In all seriousness, I never thought the Vaporflys made me that much faster; rather they made it easier on my legs to recover. The two PRs I set in them were times that my training indicated I could hit wearing adidas shoes. I know that the Vaporflys definitely offer an advantage to many runners, but I am not one of them. Maybe it’s my gait, or maybe it’s because my weakness is not being able to push when I’m tired, and no shoe will help with that.

Anyway, back to the race. I found Greg and did my traditional vomit (only it was dry-heaving because my stomach was empty). I’ve vomited or dry heaved at the past 5 half marathons I have run. I don’t do it in marathons or 10Ks. Just the half for whatever reason. We checked the results and sadly I learned that I was not the female master’s winner; I was second place. The winner ran over two minutes faster than me. Even sadder, there was no award for the second master, but if I had been the second master in the full marathon, I would have won an award. I am not sure why they award a second place master in the full and not the half, but it’s okay.

I then proceeded to get a massage and hang out in the heated VIP tent where I met the other elite runners. Most people PR’ed given the ideal weather conditions and the fast course. It was nice to meet the other women and exchange stories about the race and our training. Greg and I then went out to cheer for the marathon finishers. Trish came into sight right when we expected her and ran a blazing fast 3:28:15. She was elated and I was so happy to see her so happy.

Trish and me post race
One thing I have learned over the past few years is how to truly be happy for others even when my race doesn’t go as planned. Today was her day and I was genuinely happy that she got to experience the joy and satisfaction of a huge PR. I think the “old me” would have felt bad that I wasn’t the one with the good race, but that’s not at all how I felt. How did I feel? Read the Final Thoughts and Key Takeaways!!!
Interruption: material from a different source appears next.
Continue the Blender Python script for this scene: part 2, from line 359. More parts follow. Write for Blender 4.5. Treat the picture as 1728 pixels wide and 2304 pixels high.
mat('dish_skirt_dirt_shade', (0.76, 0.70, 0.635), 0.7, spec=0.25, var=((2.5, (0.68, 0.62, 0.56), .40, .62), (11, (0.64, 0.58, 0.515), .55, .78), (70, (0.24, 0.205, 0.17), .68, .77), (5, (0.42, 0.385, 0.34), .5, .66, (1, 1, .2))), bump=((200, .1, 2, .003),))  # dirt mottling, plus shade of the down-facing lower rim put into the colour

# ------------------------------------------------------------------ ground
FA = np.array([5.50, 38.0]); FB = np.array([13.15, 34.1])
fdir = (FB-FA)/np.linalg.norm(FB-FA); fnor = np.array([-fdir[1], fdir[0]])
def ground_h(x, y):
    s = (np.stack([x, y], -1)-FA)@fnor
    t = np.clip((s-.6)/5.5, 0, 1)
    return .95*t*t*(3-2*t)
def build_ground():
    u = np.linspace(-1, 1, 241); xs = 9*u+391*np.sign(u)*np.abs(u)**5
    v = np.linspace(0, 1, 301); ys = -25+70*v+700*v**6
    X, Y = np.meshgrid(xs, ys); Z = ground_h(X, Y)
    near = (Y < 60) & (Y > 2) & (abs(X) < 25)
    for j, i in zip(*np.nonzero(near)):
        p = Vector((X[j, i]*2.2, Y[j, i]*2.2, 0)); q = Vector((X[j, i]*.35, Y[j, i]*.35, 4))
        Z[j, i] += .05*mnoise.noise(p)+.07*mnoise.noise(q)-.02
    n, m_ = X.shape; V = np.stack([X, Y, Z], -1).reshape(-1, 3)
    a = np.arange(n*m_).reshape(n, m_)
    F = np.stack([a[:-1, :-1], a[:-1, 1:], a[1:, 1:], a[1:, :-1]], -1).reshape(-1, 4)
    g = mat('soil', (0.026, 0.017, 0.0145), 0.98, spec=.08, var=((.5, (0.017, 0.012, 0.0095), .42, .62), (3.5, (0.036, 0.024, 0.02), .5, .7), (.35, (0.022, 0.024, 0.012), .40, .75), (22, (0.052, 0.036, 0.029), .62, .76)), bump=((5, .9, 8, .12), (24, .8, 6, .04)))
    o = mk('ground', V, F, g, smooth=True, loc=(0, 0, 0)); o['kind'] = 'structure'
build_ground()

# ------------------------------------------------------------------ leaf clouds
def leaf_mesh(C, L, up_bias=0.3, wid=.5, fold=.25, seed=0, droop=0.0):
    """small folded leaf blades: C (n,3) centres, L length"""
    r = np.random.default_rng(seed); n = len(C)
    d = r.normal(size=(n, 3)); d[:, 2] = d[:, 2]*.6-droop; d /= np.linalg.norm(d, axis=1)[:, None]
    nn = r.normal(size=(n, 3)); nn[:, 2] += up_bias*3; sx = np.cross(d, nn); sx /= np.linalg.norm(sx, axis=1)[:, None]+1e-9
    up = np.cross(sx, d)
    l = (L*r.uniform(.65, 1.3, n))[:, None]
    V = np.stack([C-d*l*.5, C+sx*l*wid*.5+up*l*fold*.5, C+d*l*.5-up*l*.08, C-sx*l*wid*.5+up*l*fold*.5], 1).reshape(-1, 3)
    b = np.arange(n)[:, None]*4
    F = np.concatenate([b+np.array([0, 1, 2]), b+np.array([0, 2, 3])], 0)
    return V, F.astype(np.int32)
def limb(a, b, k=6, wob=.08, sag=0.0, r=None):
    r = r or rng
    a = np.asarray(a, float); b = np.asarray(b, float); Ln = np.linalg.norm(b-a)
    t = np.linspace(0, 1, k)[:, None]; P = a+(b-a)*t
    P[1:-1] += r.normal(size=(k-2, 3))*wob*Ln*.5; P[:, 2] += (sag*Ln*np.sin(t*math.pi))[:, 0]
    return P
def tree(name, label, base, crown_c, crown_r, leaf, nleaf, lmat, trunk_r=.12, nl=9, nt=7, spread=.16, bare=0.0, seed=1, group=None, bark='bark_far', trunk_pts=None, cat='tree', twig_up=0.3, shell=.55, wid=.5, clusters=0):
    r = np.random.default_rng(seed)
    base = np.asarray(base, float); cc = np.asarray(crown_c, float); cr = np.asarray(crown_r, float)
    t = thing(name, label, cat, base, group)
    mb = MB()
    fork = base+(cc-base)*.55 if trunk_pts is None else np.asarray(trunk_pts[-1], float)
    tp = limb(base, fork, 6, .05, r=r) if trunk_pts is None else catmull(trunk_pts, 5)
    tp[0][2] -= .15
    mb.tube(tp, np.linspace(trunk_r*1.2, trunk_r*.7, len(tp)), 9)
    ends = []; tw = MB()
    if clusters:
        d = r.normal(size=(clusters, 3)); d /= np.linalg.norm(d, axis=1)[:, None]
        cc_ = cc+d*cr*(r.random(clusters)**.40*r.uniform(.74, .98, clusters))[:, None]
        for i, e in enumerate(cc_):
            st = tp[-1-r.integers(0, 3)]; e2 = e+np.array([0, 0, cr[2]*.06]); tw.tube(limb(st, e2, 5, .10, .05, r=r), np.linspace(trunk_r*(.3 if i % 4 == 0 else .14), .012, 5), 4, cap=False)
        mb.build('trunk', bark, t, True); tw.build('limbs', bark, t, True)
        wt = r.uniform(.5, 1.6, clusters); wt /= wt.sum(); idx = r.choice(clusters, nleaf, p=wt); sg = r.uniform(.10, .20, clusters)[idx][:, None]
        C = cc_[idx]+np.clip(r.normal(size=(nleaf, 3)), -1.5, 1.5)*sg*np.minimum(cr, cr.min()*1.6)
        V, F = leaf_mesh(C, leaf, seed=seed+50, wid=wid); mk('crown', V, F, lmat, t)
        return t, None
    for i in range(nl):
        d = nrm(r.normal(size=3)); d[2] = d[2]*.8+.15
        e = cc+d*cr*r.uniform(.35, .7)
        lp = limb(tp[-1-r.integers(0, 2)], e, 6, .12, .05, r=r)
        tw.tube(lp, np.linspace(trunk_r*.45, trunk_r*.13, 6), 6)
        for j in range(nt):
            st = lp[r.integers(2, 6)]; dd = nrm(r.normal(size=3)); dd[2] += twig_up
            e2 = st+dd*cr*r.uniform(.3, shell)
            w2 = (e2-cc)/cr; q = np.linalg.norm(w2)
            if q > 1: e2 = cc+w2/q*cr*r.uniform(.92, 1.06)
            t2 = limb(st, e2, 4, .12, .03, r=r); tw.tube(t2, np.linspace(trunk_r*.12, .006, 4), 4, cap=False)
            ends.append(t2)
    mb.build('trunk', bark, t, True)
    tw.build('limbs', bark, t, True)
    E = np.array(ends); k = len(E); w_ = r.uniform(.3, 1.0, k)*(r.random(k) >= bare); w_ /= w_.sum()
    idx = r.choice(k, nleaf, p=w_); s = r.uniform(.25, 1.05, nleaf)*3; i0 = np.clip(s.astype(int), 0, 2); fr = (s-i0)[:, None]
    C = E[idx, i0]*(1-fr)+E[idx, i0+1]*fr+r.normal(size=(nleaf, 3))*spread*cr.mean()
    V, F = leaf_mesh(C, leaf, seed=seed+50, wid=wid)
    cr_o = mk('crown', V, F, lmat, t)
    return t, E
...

Final Thoughts and Key Takeaways
I think it’s pretty simple: I was not in shape to run sub 1:30 today. I took a [slight] risk by running with the 1:30 pace group. They did not go out too fast; I simply couldn’t hang with them after 8 miles.

My coach and I agree that I had a faster race in me today, which I would have run if I had started out slower. If I had been around 6:58 for the early miles, I probably could have progressed down and been faster at the end, but it still wouldn’t have been a sub-1:30, and it still might not have even been a PR.

We have no regrets though. I had my sights set on 1:29:xx, I tried and now I know I’m not there yet. It’s disappointing but not the end of the world.

My heart rate data indicates that I physically was capable of pushing harder in the later miles. So I know I need to improve my mental game. I need to change “hang in there and keep it up” to “push harder”.

In any event, the McMillan Running Calculator predicts PRs at every other distance based on this time, so I know have some of those in my future. Particularly in the 10-miler. To put things in perspective, 4 weeks ago, I ran a 10K at the same pace as this half marathon. So in four weeks, I was able to more than double the distance I could run at a pace of 6:59. I think that’s pretty good!